The Case for Keeping Jay Cutler

Bears QB Jay Cutler meets with the media
Bears QB Jay Cutler meets with the media

Cutler may have been under fire for the rock star size of his contract, and his less than stellar on field performance, but there are several million good reasons to keep him on the Bears roster, at least through 2016.

The big hero in this deal is Cutler’s agent who negotiated this colossal deal.  Don’t blame Jay, he just signed on the dotted line, but Phil Emery, the soon to be unemployed Chicago GM.

However, when you examine things more closely, it may work out in the long run, if not for Chicago, then some other team.

My information is based on data culled from

Cutler’s average annual salary on the $127 million deal is roughly  $18 million per year. The big hit for the Bears is in 2014-2015 with $38 in guaranteed money.

Let’s compare Cutler’s deal with two other marquee NFL QB’s, one younger, one older, who have similar average salaries.

Thirty-four year old Tony Romo’s deal runs out a year before Jay’s. His average salary and guaranteed money ($54 million) are similar to Cutler’s deal.  The difference, however, is that the Cowboys are on the hook for a larger salary cap hit, should he no longer be on the roster in in 2015, 2016, or 2017.

Cutler is guaranteed $16 million in 2016, but should the team cut or trade him, they are only on the hook for $3 million. In 2017, that amount drops to $2 million.

Twenty-six year old Matthew Stafford of the Lions becomes an unrestricted free agent after the 2017 season.  How much of a raise will he get above the $22.5 million he’s scheduled to earn in the last two years of his deal? Especially if he leads his team back to the playoffs a few more times.
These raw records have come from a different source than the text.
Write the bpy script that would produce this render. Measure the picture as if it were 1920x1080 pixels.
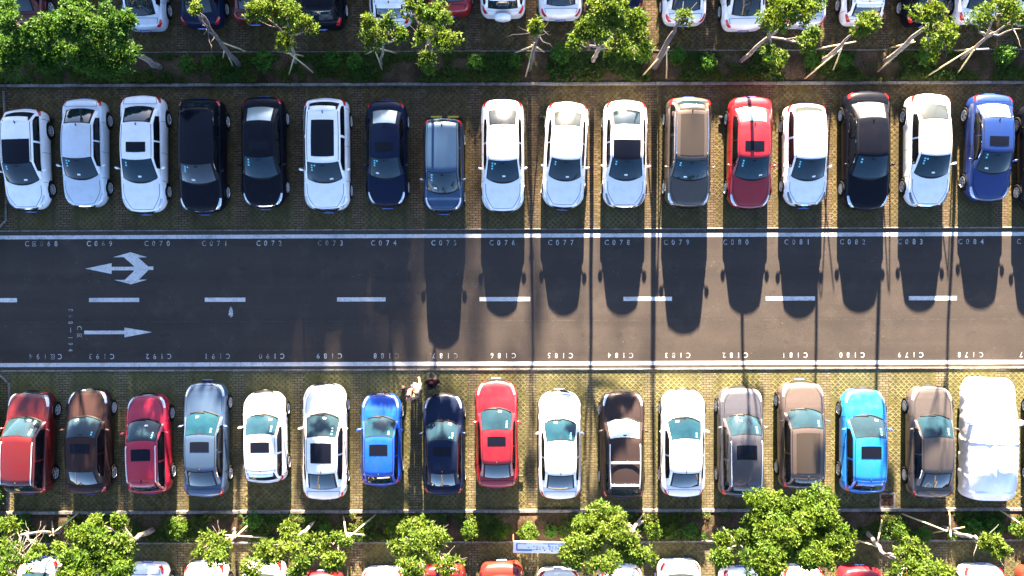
import bpy, math, random
import numpy as np
from mathutils import Vector, noise

# ------------------------------------------------------------------ camera, sky, sun, exposure
for o in list(bpy.data.objects): bpy.data.objects.remove(o)
SC = bpy.context.scene
C = SC.collection
H = 38.0            # camera height
S = 45.0            # photograph pixels per metre on the ground
TH = math.radians(-0.2)
cd = bpy.data.cameras.new('camera')
cam = bpy.data.objects.new('camera', cd)
C.objects.link(cam)
cam.location = (0, 0, H)
cam.rotation_euler = (0, 0, TH)
cd.sensor_width = 36
cd.lens = 18.0 / ((960 / S) / H)
cd.clip_end = 3000
SC.camera = cam

SUN_EL = 12.8
w = bpy.data.worlds.new('World'); SC.world = w; w.use_nodes = True
nt = w.node_tree
sky = nt.nodes.new('ShaderNodeTexSky')
sky.sky_type = 'NISHITA'; sky.sun_disc = False
sky.sun_elevation = math.radians(SUN_EL); sky.sun_rotation = math.radians(0.6)
sky.altitude = 900; sky.air_density = 0.42; sky.dust_density = 0.7; sky.ozone_density = 0.55
bg = nt.nodes['Background']; bg.inputs[1].default_value = 0.05
nt.links.new(sky.outputs[0], bg.inputs[0])
sl = bpy.data.lights.new('sun', 'SUN'); sl.energy = 5.0; sl.angle = math.radians(0.5)
sl.color = (1.0, 0.79, 0.57)
sun = bpy.data.objects.new('sun', sl); C.objects.link(sun)
sun.rotation_euler = (-math.radians(90 - SUN_EL), 0, math.radians(-0.6))
SC.view_settings.view_transform = 'Standard'; SC.view_settings.look = 'None'
SC.view_settings.exposure = 4.3; SC.view_settings.gamma = 1.0

# ------------------------------------------------------------------ helpers
rnd = random.Random(7)
def P(px, py, z=0.0):
    """point at height z that stands where the photograph shows it"""
    k = (H - z) / H
    a = (px - 960) / S * k; b = (540 - py) / S * k
    return Vector((a * math.cos(TH) - b * math.sin(TH), a * math.sin(TH) + b * math.cos(TH), z))
def yy(py): return (540 - py) / S
def srgb(r, g, b, k=1.0):
    f = lambda c: ((c / 255) / 12.92 if c / 255 <= .04045 else ((c / 255 + .055) / 1.055) ** 2.4) * k
    return (f(r), f(g), f(b))

MATS = {}
def mat(name, col, rough=.5, metal=0.0, coat=0.0, spec=.5, ior=1.5, coat_rough=.03):
    if name in MATS: return MATS[name]
    m = bpy.data.materials.new(name); m.use_nodes = True
    b = m.node_tree.nodes['Principled BSDF']
    b.inputs['Base Color'].default_value = (*col, 1)
    b.inputs['Roughness'].default_value = rough
    b.inputs['Metallic'].default_value = metal
    b.inputs['Coat Weight'].default_value = coat
    b.inputs['Coat Roughness'].default_value = coat_rough
    b.inputs['Specular IOR Level'].default_value = spec
    b.inputs['IOR'].default_value = ior
    MATS[name] = m
    return m
class NT:
    def __init__(s, m):
        s.t = m.node_tree; s.b = s.t.nodes['Principled BSDF']; s.o = s.t.nodes['Material Output']
    def n(s, ty, **kw):
        x = s.t.nodes.new('ShaderNode' + ty)
        ins = kw.pop('ins', {})
        for k, v in kw.items(): setattr(x, k, v)
        for k, v in ins.items():
            if isinstance(v, bpy.types.NodeSocket): s.t.links.new(v, x.inputs[k])
            else: x.inputs[k].default_value = v
        return x
    def math(s, op, a, b=0.0, c=0.0, clamp=False):
        return s.n('Math', operation=op, use_clamp=clamp, ins={0: a, 1: b, 2: c}).outputs[0]
    def mix(s, f, a, b):
        x = s.n('Mix', data_type='RGBA')
        for k, v in ((0, f), (6, a), (7, b)):
            if isinstance(v, bpy.types.NodeSocket): s.t.links.new(v, x.inputs[k])
            else: x.inputs[k].default_value = v if k == 0 else (*v, 1)
        return x.outputs[2]
    def noise(s, vec, scale, detail=3, rough=.5):
        return s.n('TexNoise', ins={'Vector': vec, 'Scale': scale, 'Detail': detail, 'Roughness': rough}).outputs[0]
    def ramp(s, f, a, b):
        return s.n('MapRange', ins={0: f, 1: a, 2: b}).outputs[0]
    def link(s, a, b): s.t.links.new(a, b)

def mk(name, verts, faces, mats, parent=None, smooth=True, idx=None):
    me = bpy.data.meshes.new(name)
    me.from_pydata([tuple(v) for v in verts], [], faces)
    for m in (mats if isinstance(mats, (list, tuple)) else [mats]): me.materials.append(m)
    if idx is not None: me.polygons.foreach_set('material_index', idx)
    if smooth: me.polygons.foreach_set('use_smooth', [True] * len(me.polygons))
    me.update()
    o = bpy.data.objects.new(name, me); C.objects.link(o)
    if parent: o.parent = parent
    return o
def link_copy(o, parent, loc=None, rot=None, scale=None):
    c = o.copy(); C.objects.link(c); c.parent = parent
    if loc is not None: c.location = loc
    if rot is not None: c.rotation_euler = rot
    if scale is not None: c.scale = scale
    return c
def empty(name, loc, rz=0.0):
    o = bpy.data.objects.new(name, None); o.empty_display_size = .3
    o.location = loc; o.rotation_euler = (0, 0, rz); C.objects.link(o)
    return o
def tag(o, label=None, cat=None, group=None, kind=None):
    if label: o['label'] = label
    if cat: o['category'] = cat
    if group: o['group'] = group
    if kind: o['kind'] = kind
    return o
class MB:
    def __init__(s): s.v = []; s.f = []; s.i = []
    def add(s, v, f, i=0):
        n = len(s.v); s.v += [tuple(p) for p in v]; s.f += [tuple(n + k for k in q) for q in f]; s.i += [i] * len(f)
    def box(s, x0, x1, y0, y1, z0, z1, i=0):
        v = [(x, y, z) for z in (z0, z1) for y in (y0, y1) for x in (x0, x1)]
        s.add(v, [(0, 2, 3, 1), (4, 5, 7, 6), (0, 1, 5, 4), (2, 6, 7, 3), (0, 4, 6, 2), (1, 3, 7, 5)], i)
    def cbox(s, x0, x1, y0, y1, z0, z1, c=.02, i=0):
        """box with its top and vertical edges chamfered"""
        def ring(a, z): return [(x0+a+c, y0+a, z), (x1-a-c, y0+a, z), (x1-a, y0+a+c, z), (x1-a, y1-a-c, z), (x1-a-c, y1-a, z), (x0+a+c, y1-a, z), (x0+a, y1-a-c, z), (x0+a, y0+a+c, z)]
        v = ring(0, z0) + ring(0, z1 - c) + ring(c, z1)
        f = [tuple(range(7, -1, -1)), tuple(range(16, 24))]
        for r in (0, 8):
            for k in range(8): f.append((r + k, r + (k + 1) % 8, r + 8 + (k + 1) % 8, r + 8 + k))
        s.add(v, f, i)
    def tube(s, pts, rad, n=8, i=0, caps=True):
        pts = [Vector(p) for p in pts]; v = []; f = []
        up = Vector((0.31, 0.2, 0.93))
        for k, p in enumerate(pts):
            d = (pts[min(k + 1, len(pts) - 1)] - pts[max(k - 1, 0)]).normalized()
            a = d.cross(up)
            if a.length < .1: a = d.cross(Vector((1, 0, 0)))
            a.normalize(); b = d.cross(a)
            r = rad[k] if isinstance(rad, (list, tuple)) else rad
            for j in range(n):
                t = 2 * math.pi * j / n
                v.append(p + a * math.cos(t) * r + b * math.sin(t) * r)
        for k in range(len(pts) - 1):
            for j in range(n):
                f.append((k*n+j, k*n+(j+1) % n, (k+1)*n+(j+1) % n, (k+1)*n+j))
        if caps:
            f.append(tuple(range(n - 1, -1, -1))); f.append(tuple((len(pts)-1)*n + j for j in range(n)))
        s.add(v, f, i)
    def ball(s, c, r, i=0, nu=12, nv=8):
        v = []; f = []
        for a in range(nv + 1):
            for b in range(nu):
                th = math.pi * a / nv; ph = 2 * math.pi * b / nu
                v.append((c[0] + r[0]*math.sin(th)*math.cos(ph), c[1] + r[1]*math.sin(th)*math.sin(ph), c[2] + r[2]*math.cos(th)))
        for a in range(nv):
            for b in range(nu):
                f.append((a*nu+b, (a+1)*nu+b, (a+1)*nu+(b+1) % nu, a*nu+(b+1) % nu))
        s.add(v, f, i)
    def build(s, name, mats, parent=None, smooth=False):
        return mk(name, s.v, s.f, mats, parent, smooth, s.i)

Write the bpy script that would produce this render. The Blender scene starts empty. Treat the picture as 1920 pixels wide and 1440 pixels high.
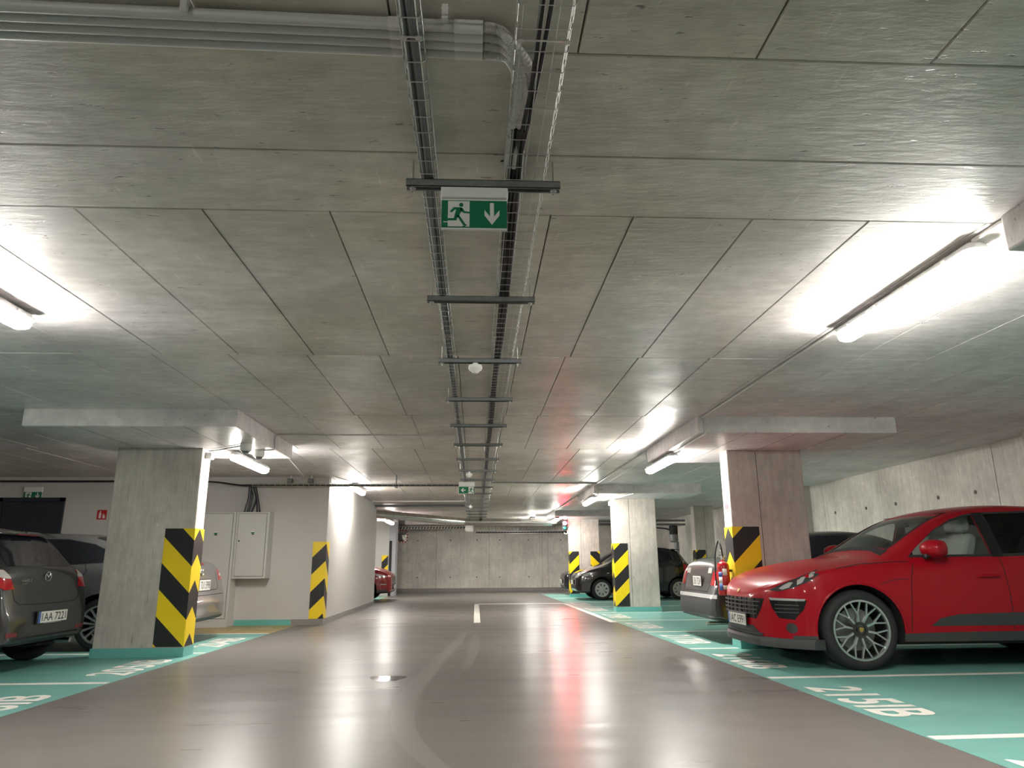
import bpy, bmesh, math, random
import numpy as np
from mathutils import Vector, Matrix
from mathutils.bvhtree import BVHTree

S = bpy.context.scene
C = S.collection
random.seed(7)

# ------------------------------------------------------------------ camera
cam_d = bpy.data.cameras.new('camera')
cam_d.sensor_width = 36.0
cam_d.lens = 1331.0 * 36.0 / 1920.0
cam_d.clip_start = 0.05
cam = bpy.data.objects.new('camera', cam_d)
C.objects.link(cam)
R_ = np.array([[0.9987559755, 0.0059305631, 0.0495109053],
               [-0.0494393809, 0.2471969046, 0.9677031766],
               [-0.0064999178, -0.9689471187, 0.2471825890]])
cam.matrix_world = Matrix(((R_[0, 0], -R_[0, 1], -R_[0, 2], 0.0),
                           (R_[1, 0], -R_[1, 1], -R_[1, 2], 0.0),
                           (R_[2, 0], -R_[2, 1], -R_[2, 2], 1.0),
                           (0, 0, 0, 1)))
S.camera = cam

# ------------------------------------------------------------------ world, exposure
world = bpy.data.worlds.new('world')
S.world = world
world.use_nodes = True
world.node_tree.nodes['Background'].inputs[0].default_value = (0.55, 0.58, 0.62, 1)
world.node_tree.nodes['Background'].inputs[1].default_value = 0.0
S.view_settings.view_transform = 'Standard'
S.view_settings.look = 'None'
S.view_settings.gamma = 1.0
S.view_settings.use_curve_mapping = False
S.view_settings.exposure = 2.25
LAMP = 34.0           # radiance of a tube diffuser

# ------------------------------------------------------------------ helpers
def sm(a, b, t): return a + (b - a) * t

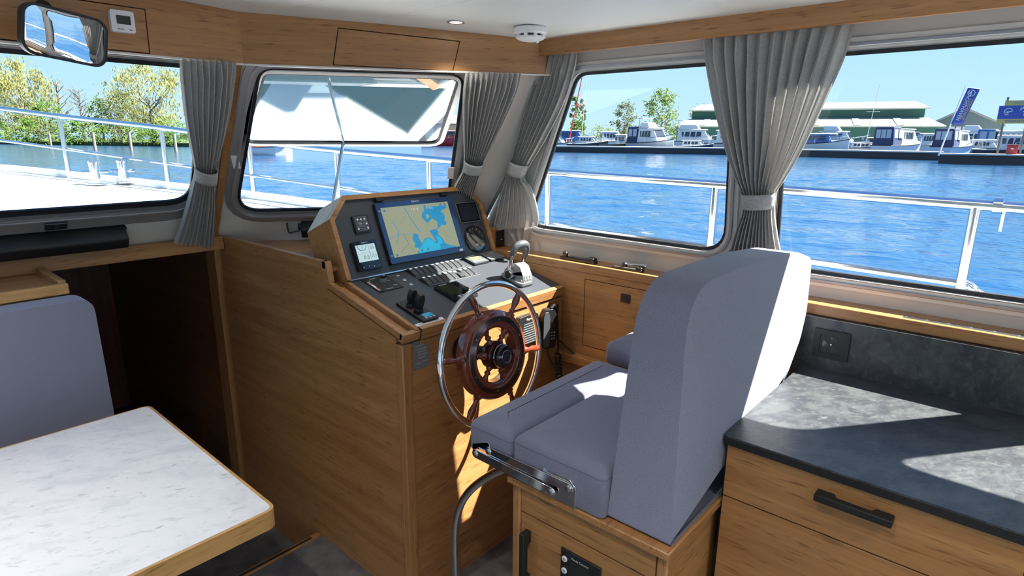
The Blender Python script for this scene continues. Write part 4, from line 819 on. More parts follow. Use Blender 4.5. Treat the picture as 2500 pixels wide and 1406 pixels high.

Tony Romo was the top rated QB in the NFL, for any starter. Stafford’s 85.7 rating is actually below Cutler’s 88.6.

The biggest problem Cutler faced in 2014 was having one of the league’s worst defenses preventing him from running a balanced offense, thus increasing his turnovers. The mediocre offensive line which allowed him to be sacked 38 times didn’t help matters either.

It’s easy to criticize Jay because he’s not a charmer in front of the cameras.  Cutler will never be a pitch man like Peyton Manning or Russell Wilson.  That’s just not his style.  But from what we in the media hear, his teammates see a side of Jay the public does not.

The solution.  Draft a quarterback in the second or third round in 2015 or 2016, and nurture them along. Rebuild that defense that was absolutely pitiful in 2014. Then, re-think things in 2017.  Conversely, when the average salaries of QB’s in the NFL start exceeding $25 or $30 million, the deal might not seem so bad after all.